Fue en ese momento, cuando, desde fuera y desde dentro de la MUD, comenzaron a
ganar terreno los sectores más extremistas, antipolíticos y anti-electorales de
la oposición. Mediante un simulacro electoral, contagiado por una euforia
masiva, otorgaron incluso un carácter sacramental a un documento que no podía
sino ser simbólico, el por ellos llamado “mandato del 16-J”. La derrota en las
calles, sufrida por muchachos mártires sin más armas que escudos de cartón, fue
considerada por el extremismo opositor como la negación de toda salida
electoral. Fue así que sin mística ni fuerza, la oposición regaló a Maduro las
elecciones municipales y regionales.
A
pesar de todo la MUD tuvo una posibilidad de oro para recuperar la vía
política. Fue después del fracaso del “diálogo” de Santo Domingo. Las demandas
no aceptadas por la dictadura ofrecían, en verdad, un magnífico programa para
convertir a las elecciones presidenciales en un fuerte movimiento social y
político.
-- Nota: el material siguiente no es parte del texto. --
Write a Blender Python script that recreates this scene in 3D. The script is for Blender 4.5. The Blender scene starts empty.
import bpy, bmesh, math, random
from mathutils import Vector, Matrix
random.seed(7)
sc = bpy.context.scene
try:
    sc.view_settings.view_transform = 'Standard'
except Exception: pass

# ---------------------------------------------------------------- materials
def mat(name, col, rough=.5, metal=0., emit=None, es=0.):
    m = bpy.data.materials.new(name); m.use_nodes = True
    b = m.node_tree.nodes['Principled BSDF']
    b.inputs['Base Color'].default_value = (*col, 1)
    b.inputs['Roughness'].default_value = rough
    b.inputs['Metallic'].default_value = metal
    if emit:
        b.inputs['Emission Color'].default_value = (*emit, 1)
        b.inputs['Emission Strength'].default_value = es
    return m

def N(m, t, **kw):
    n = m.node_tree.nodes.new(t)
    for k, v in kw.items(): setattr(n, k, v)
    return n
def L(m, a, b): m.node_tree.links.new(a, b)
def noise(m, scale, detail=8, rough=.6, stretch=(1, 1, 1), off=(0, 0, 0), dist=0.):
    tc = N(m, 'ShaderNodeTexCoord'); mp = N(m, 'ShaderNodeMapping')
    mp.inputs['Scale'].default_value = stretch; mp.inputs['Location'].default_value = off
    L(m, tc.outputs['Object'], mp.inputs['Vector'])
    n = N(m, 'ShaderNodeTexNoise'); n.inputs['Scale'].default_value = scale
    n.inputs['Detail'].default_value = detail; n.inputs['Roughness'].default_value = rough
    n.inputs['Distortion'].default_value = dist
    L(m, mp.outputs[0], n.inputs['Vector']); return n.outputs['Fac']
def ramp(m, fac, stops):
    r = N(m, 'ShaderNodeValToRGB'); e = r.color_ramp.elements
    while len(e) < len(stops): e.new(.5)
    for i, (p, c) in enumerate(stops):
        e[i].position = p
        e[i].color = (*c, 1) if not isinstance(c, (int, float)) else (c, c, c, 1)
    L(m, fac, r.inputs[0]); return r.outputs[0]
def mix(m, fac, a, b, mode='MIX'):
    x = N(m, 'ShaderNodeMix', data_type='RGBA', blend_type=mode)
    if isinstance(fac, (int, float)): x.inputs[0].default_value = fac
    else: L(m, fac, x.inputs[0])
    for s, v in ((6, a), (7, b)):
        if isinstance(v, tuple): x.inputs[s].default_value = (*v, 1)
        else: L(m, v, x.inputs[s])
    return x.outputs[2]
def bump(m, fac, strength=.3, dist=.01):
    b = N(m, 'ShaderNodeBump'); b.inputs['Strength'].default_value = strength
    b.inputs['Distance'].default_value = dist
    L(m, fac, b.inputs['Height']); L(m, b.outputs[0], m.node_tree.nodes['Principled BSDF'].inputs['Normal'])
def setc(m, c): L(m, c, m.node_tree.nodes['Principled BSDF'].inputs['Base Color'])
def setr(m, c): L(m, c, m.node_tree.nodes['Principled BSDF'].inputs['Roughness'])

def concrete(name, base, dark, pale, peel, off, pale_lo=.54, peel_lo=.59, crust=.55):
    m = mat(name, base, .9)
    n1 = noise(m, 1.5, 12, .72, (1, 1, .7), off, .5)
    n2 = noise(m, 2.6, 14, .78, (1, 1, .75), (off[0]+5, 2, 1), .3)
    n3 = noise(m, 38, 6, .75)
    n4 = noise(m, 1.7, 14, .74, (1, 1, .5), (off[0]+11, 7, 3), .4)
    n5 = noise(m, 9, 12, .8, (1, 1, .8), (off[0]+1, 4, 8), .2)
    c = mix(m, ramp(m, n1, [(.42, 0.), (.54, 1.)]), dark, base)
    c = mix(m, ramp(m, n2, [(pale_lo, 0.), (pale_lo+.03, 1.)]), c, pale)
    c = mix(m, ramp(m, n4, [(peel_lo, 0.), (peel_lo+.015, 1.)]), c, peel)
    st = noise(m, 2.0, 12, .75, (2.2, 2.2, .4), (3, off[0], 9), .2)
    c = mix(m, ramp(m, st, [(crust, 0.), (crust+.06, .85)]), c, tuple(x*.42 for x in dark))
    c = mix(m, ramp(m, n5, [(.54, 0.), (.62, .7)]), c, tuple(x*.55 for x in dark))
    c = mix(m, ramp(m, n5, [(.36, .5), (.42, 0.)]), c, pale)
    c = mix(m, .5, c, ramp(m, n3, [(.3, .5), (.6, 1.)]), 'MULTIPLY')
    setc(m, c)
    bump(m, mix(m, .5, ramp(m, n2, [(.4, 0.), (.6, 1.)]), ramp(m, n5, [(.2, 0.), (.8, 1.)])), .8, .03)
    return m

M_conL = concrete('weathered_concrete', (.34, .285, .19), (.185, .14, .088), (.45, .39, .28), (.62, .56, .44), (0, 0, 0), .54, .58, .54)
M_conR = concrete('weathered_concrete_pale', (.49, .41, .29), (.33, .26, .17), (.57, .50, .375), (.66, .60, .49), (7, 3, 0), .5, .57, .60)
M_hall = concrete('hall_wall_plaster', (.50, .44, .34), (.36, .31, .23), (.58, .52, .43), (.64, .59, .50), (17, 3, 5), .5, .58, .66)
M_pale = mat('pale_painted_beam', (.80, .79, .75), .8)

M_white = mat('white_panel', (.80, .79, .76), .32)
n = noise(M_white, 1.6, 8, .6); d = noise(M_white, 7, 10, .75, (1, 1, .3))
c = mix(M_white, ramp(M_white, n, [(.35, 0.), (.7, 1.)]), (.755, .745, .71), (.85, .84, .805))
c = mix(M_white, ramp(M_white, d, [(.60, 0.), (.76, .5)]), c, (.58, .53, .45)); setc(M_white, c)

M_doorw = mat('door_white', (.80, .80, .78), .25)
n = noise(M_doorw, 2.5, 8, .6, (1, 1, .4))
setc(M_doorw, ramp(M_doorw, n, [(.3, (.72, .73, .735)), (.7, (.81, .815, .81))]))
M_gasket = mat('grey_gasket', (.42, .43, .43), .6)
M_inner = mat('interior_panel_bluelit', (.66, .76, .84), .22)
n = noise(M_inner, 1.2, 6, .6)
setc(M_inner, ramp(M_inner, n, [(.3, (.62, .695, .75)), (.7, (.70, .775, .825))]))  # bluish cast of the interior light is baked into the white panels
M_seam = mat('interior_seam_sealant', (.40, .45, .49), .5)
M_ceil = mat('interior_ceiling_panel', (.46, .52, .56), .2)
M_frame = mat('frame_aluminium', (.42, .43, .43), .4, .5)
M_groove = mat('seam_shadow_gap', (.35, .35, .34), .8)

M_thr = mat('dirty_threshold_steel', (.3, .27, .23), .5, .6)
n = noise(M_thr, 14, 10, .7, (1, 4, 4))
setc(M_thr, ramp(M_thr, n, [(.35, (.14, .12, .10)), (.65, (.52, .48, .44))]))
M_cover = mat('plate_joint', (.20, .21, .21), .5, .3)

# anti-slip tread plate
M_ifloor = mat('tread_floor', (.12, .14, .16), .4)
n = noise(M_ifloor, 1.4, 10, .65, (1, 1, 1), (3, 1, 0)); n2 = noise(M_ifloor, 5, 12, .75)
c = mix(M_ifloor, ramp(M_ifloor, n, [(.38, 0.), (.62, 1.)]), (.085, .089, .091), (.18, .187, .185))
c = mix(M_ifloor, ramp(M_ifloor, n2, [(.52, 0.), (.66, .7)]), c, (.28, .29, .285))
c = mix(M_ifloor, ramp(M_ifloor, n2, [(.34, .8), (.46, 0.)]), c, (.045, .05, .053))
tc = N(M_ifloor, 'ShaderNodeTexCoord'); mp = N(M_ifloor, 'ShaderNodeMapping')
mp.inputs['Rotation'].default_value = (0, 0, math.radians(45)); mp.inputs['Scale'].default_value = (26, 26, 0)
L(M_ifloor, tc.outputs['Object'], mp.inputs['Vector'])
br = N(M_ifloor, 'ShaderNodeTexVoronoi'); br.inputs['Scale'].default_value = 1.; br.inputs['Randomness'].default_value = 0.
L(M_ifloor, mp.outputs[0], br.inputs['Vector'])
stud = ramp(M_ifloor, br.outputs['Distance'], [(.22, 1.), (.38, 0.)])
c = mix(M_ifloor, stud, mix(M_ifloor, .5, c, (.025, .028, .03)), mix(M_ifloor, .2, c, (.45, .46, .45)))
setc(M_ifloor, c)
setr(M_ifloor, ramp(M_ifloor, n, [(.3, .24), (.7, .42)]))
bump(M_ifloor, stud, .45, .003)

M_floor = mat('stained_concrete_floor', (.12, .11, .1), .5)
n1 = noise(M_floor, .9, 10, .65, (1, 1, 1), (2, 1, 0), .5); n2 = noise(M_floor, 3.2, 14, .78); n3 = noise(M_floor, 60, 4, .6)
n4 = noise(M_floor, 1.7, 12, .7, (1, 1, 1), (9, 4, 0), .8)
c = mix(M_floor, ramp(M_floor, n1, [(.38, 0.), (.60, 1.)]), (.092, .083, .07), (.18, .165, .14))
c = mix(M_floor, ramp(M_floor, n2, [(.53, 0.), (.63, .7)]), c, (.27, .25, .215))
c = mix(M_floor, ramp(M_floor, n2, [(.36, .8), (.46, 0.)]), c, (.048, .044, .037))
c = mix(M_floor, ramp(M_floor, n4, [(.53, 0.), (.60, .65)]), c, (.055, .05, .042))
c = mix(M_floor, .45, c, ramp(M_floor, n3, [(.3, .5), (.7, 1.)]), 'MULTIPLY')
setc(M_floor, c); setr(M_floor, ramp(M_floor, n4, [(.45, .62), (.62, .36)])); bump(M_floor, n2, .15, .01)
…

Pero la incapacidad de elegir un candidato unitario -exigido desde
hacía tiempo por Henrique Capriles- dio al traste con la posibilidad de
propinar a Maduro una fuerte derrota. Pocas veces, creo que nunca, se ha visto
en la historia política una oposición que, habiendo tenido todo en las manos
para alcanzar un triunfo, haya decidido retirarse abandonando la única vía que
conocía, la única donde podía vencer, la única donde podía conservar cierta
unidad.
No voy
a insistir sobre el tema. Así como la oposición nicaragüense está siendo
venezolanizada, la oposición venezolana está siendo cubanizada. Desde Miami,
personajes con peso económico pero sin vinculación social ni política intentan,
como ocurrió con los cubanos, erigirse en dirigentes, amparados en una supuesta
“comunidad internacional” que nunca ha existido ni existirá, dando curso libre
a fantasías que solo pasan por sus cabezas afiebradas. Por mientras, ya sin
esperanzas, la población venezolana se desangra sobre una ola migratoria sin
precedentes en la historia latinoamericana.
Queda
todavía una oportunidad, la única posible para no perder lo poco que queda de
la oposición venezolana. Hacia diciembre asoman nuevas elecciones. Por cierto,
no hay ninguna razón para ser demasiado optimistas con respecto a una salida
unitaria. La palabra unidad ha llegado a ser un comodín para salir del paso,
aún para políticos que han hecho todo lo posible para romper con la unidad. La
mayoría de los líderes opositores siguen sumidos en ese limbo de la nada al que
los llevó el abstencionismo del 20-M. Nadie se atreve a tomar una iniciativa
que no sea la de hacer frases “dignas” o llamar a paros destinados a parar a un
país parado. Después del 20-M la situación no puede ser más deprimente.
Pero
quizás, como en todas las cosas de la vida, hay que conservar todavía un gramo
de esperanza. Lo digo, claro está, solo por decir algo.